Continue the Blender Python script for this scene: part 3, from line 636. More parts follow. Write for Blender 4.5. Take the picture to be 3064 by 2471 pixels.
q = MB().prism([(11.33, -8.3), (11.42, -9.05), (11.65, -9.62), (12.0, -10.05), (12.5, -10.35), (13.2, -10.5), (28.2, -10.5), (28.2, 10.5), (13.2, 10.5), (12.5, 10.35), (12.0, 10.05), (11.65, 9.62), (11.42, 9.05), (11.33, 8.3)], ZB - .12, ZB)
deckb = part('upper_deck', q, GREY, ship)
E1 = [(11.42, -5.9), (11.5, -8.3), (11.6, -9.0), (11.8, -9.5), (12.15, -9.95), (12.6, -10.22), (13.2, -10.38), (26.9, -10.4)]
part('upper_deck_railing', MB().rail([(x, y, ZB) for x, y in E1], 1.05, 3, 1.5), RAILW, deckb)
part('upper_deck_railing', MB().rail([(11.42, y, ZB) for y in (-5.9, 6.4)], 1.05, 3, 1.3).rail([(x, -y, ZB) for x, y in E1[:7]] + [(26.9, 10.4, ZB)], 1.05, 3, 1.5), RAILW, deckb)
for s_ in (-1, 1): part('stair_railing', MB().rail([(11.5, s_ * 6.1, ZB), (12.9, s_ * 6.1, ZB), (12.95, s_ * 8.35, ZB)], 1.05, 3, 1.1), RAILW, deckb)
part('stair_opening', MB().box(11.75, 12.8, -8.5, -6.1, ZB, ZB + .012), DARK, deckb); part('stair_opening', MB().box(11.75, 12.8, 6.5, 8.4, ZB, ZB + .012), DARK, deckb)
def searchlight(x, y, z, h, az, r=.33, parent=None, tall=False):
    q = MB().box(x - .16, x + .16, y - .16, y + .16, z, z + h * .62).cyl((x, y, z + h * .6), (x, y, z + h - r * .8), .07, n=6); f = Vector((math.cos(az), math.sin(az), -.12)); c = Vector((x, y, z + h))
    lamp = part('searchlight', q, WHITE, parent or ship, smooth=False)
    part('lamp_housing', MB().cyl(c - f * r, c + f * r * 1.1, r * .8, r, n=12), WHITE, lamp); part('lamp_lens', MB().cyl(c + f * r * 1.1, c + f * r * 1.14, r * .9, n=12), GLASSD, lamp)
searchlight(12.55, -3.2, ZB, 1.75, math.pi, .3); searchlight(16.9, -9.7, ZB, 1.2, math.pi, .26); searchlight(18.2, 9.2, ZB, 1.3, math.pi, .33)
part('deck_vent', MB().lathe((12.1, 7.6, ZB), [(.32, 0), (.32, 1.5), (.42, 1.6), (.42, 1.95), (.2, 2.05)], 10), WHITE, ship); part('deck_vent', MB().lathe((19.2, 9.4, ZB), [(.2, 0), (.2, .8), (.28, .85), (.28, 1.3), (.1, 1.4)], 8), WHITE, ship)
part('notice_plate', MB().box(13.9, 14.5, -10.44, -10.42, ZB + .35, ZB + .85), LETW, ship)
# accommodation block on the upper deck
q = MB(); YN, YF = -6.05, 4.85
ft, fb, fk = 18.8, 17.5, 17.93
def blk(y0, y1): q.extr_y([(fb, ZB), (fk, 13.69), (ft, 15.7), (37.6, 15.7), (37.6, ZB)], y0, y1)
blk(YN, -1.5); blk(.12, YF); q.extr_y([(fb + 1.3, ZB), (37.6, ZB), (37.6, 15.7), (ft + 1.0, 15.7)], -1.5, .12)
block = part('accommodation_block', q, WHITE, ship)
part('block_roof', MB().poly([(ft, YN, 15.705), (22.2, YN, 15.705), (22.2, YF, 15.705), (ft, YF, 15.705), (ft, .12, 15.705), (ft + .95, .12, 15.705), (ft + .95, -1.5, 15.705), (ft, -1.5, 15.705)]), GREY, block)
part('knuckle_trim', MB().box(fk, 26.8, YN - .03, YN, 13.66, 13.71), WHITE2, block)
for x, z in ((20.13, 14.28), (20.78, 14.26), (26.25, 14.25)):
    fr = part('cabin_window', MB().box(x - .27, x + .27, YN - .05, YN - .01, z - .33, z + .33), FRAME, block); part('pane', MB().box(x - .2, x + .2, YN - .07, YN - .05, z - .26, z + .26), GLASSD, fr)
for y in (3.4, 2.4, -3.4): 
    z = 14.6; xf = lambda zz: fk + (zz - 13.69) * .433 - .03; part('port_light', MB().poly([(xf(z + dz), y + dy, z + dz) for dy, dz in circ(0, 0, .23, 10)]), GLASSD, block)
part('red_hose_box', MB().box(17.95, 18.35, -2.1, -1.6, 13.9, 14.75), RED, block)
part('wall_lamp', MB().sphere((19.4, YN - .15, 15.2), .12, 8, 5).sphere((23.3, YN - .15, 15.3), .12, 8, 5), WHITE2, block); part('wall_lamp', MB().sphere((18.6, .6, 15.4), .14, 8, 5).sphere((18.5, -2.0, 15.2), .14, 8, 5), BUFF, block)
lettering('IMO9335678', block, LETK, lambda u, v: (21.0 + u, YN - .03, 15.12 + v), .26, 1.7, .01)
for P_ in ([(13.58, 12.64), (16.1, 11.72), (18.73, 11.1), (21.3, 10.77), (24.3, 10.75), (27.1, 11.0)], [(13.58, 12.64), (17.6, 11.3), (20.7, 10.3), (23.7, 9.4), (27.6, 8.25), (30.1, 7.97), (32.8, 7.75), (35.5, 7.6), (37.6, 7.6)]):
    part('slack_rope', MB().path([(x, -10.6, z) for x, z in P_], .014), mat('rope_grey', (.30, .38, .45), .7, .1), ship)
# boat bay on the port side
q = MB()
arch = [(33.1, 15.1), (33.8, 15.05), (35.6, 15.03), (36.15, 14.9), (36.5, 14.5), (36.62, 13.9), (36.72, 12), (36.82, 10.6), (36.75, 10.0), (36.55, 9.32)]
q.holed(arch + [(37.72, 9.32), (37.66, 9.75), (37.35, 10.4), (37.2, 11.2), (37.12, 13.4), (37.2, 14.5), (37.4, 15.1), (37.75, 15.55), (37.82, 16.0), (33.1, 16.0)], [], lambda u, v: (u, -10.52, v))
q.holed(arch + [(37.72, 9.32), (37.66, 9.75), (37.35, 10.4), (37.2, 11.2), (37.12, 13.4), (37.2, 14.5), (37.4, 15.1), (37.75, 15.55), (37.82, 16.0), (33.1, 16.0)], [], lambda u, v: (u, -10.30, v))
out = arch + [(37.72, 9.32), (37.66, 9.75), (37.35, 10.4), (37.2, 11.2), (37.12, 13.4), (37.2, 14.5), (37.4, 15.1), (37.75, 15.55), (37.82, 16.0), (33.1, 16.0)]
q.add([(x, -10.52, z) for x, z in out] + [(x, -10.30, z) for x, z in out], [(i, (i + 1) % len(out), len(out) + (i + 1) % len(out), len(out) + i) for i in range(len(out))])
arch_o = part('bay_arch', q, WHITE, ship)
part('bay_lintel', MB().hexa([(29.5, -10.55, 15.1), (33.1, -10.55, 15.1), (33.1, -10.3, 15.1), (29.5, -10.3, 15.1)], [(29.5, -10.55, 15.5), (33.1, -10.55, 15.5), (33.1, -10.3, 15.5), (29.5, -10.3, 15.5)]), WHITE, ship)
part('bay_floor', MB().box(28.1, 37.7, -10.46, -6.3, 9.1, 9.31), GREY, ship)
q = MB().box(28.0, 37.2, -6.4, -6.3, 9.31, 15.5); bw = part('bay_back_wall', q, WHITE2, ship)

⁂

Your task is to transcribe the listing above in full, exactly as given.

Continue the Blender Python script for this scene: part 3, from line 636. More parts follow. Write for Blender 4.5. Take the picture to be 3064 by 2471 pixels.
q = MB().prism([(11.33, -8.3), (11.42, -9.05), (11.65, -9.62), (12.0, -10.05), (12.5, -10.35), (13.2, -10.5), (28.2, -10.5), (28.2, 10.5), (13.2, 10.5), (12.5, 10.35), (12.0, 10.05), (11.65, 9.62), (11.42, 9.05), (11.33, 8.3)], ZB - .12, ZB)
deckb = part('upper_deck', q, GREY, ship)
E1 = [(11.42, -5.9), (11.5, -8.3), (11.6, -9.0), (11.8, -9.5), (12.15, -9.95), (12.6, -10.22), (13.2, -10.38), (26.9, -10.4)]
part('upper_deck_railing', MB().rail([(x, y, ZB) for x, y in E1], 1.05, 3, 1.5), RAILW, deckb)
part('upper_deck_railing', MB().rail([(11.42, y, ZB) for y in (-5.9, 6.4)], 1.05, 3, 1.3).rail([(x, -y, ZB) for x, y in E1[:7]] + [(26.9, 10.4, ZB)], 1.05, 3, 1.5), RAILW, deckb)
for s_ in (-1, 1): part('stair_railing', MB().rail([(11.5, s_ * 6.1, ZB), (12.9, s_ * 6.1, ZB), (12.95, s_ * 8.35, ZB)], 1.05, 3, 1.1), RAILW, deckb)
part('stair_opening', MB().box(11.75, 12.8, -8.5, -6.1, ZB, ZB + .012), DARK, deckb); part('stair_opening', MB().box(11.75, 12.8, 6.5, 8.4, ZB, ZB + .012), DARK, deckb)
def searchlight(x, y, z, h, az, r=.33, parent=None, tall=False):
    q = MB().box(x - .16, x + .16, y - .16, y + .16, z, z + h * .62).cyl((x, y, z + h * .6), (x, y, z + h - r * .8), .07, n=6); f = Vector((math.cos(az), math.sin(az), -.12)); c = Vector((x, y, z + h))
    lamp = part('searchlight', q, WHITE, parent or ship, smooth=False)
    part('lamp_housing', MB().cyl(c - f * r, c + f * r * 1.1, r * .8, r, n=12), WHITE, lamp); part('lamp_lens', MB().cyl(c + f * r * 1.1, c + f * r * 1.14, r * .9, n=12), GLASSD, lamp)
searchlight(12.55, -3.2, ZB, 1.75, math.pi, .3); searchlight(16.9, -9.7, ZB, 1.2, math.pi, .26); searchlight(18.2, 9.2, ZB, 1.3, math.pi, .33)
part('deck_vent', MB().lathe((12.1, 7.6, ZB), [(.32, 0), (.32, 1.5), (.42, 1.6), (.42, 1.95), (.2, 2.05)], 10), WHITE, ship); part('deck_vent', MB().lathe((19.2, 9.4, ZB), [(.2, 0), (.2, .8), (.28, .85), (.28, 1.3), (.1, 1.4)], 8), WHITE, ship)
part('notice_plate', MB().box(13.9, 14.5, -10.44, -10.42, ZB + .35, ZB + .85), LETW, ship)
# accommodation block on the upper deck
q = MB(); YN, YF = -6.05, 4.85
ft, fb, fk = 18.8, 17.5, 17.93
def blk(y0, y1): q.extr_y([(fb, ZB), (fk, 13.69), (ft, 15.7), (37.6, 15.7), (37.6, ZB)], y0, y1)
blk(YN, -1.5); blk(.12, YF); q.extr_y([(fb + 1.3, ZB), (37.6, ZB), (37.6, 15.7), (ft + 1.0, 15.7)], -1.5, .12)
block = part('accommodation_block', q, WHITE, ship)
part('block_roof', MB().poly([(ft, YN, 15.705), (22.2, YN, 15.705), (22.2, YF, 15.705), (ft, YF, 15.705), (ft, .12, 15.705), (ft + .95, .12, 15.705), (ft + .95, -1.5, 15.705), (ft, -1.5, 15.705)]), GREY, block)
part('knuckle_trim', MB().box(fk, 26.8, YN - .03, YN, 13.66, 13.71), WHITE2, block)
for x, z in ((20.13, 14.28), (20.78, 14.26), (26.25, 14.25)):
    fr = part('cabin_window', MB().box(x - .27, x + .27, YN - .05, YN - .01, z - .33, z + .33), FRAME, block); part('pane', MB().box(x - .2, x + .2, YN - .07, YN - .05, z - .26, z + .26), GLASSD, fr)
for y in (3.4, 2.4, -3.4): 
    z = 14.6; xf = lambda zz: fk + (zz - 13.69) * .433 - .03; part('port_light', MB().poly([(xf(z + dz), y + dy, z + dz) for dy, dz in circ(0, 0, .23, 10)]), GLASSD, block)
part('red_hose_box', MB().box(17.95, 18.35, -2.1, -1.6, 13.9, 14.75), RED, block)
part('wall_lamp', MB().sphere((19.4, YN - .15, 15.2), .12, 8, 5).sphere((23.3, YN - .15, 15.3), .12, 8, 5), WHITE2, block); part('wall_lamp', MB().sphere((18.6, .6, 15.4), .14, 8, 5).sphere((18.5, -2.0, 15.2), .14, 8, 5), BUFF, block)
lettering('IMO9335678', block, LETK, lambda u, v: (21.0 + u, YN - .03, 15.12 + v), .26, 1.7, .01)
for P_ in ([(13.58, 12.64), (16.1, 11.72), (18.73, 11.1), (21.3, 10.77), (24.3, 10.75), (27.1, 11.0)], [(13.58, 12.64), (17.6, 11.3), (20.7, 10.3), (23.7, 9.4), (27.6, 8.25), (30.1, 7.97), (32.8, 7.75), (35.5, 7.6), (37.6, 7.6)]):
    part('slack_rope', MB().path([(x, -10.6, z) for x, z in P_], .014), mat('rope_grey', (.30, .38, .45), .7, .1), ship)
# boat bay on the port side
q = MB()
arch = [(33.1, 15.1), (33.8, 15.05), (35.6, 15.03), (36.15, 14.9), (36.5, 14.5), (36.62, 13.9), (36.72, 12), (36.82, 10.6), (36.75, 10.0), (36.55, 9.32)]
q.holed(arch + [(37.72, 9.32), (37.66, 9.75), (37.35, 10.4), (37.2, 11.2), (37.12, 13.4), (37.2, 14.5), (37.4, 15.1), (37.75, 15.55), (37.82, 16.0), (33.1, 16.0)], [], lambda u, v: (u, -10.52, v))
q.holed(arch + [(37.72, 9.32), (37.66, 9.75), (37.35, 10.4), (37.2, 11.2), (37.12, 13.4), (37.2, 14.5), (37.4, 15.1), (37.75, 15.55), (37.82, 16.0), (33.1, 16.0)], [], lambda u, v: (u, -10.30, v))
out = arch + [(37.72, 9.32), (37.66, 9.75), (37.35, 10.4), (37.2, 11.2), (37.12, 13.4), (37.2, 14.5), (37.4, 15.1), (37.75, 15.55), (37.82, 16.0), (33.1, 16.0)]
q.add([(x, -10.52, z) for x, z in out] + [(x, -10.30, z) for x, z in out], [(i, (i + 1) % len(out), len(out) + (i + 1) % len(out), len(out) + i) for i in range(len(out))])
arch_o = part('bay_arch', q, WHITE, ship)
part('bay_lintel', MB().hexa([(29.5, -10.55, 15.1), (33.1, -10.55, 15.1), (33.1, -10.3, 15.1), (29.5, -10.3, 15.1)], [(29.5, -10.55, 15.5), (33.1, -10.55, 15.5), (33.1, -10.3, 15.5), (29.5, -10.3, 15.5)]), WHITE, ship)
part('bay_floor', MB().box(28.1, 37.7, -10.46, -6.3, 9.1, 9.31), GREY, ship)
q = MB().box(28.0, 37.2, -6.4, -6.3, 9.31, 15.5); bw = part('bay_back_wall', q, WHITE2, ship)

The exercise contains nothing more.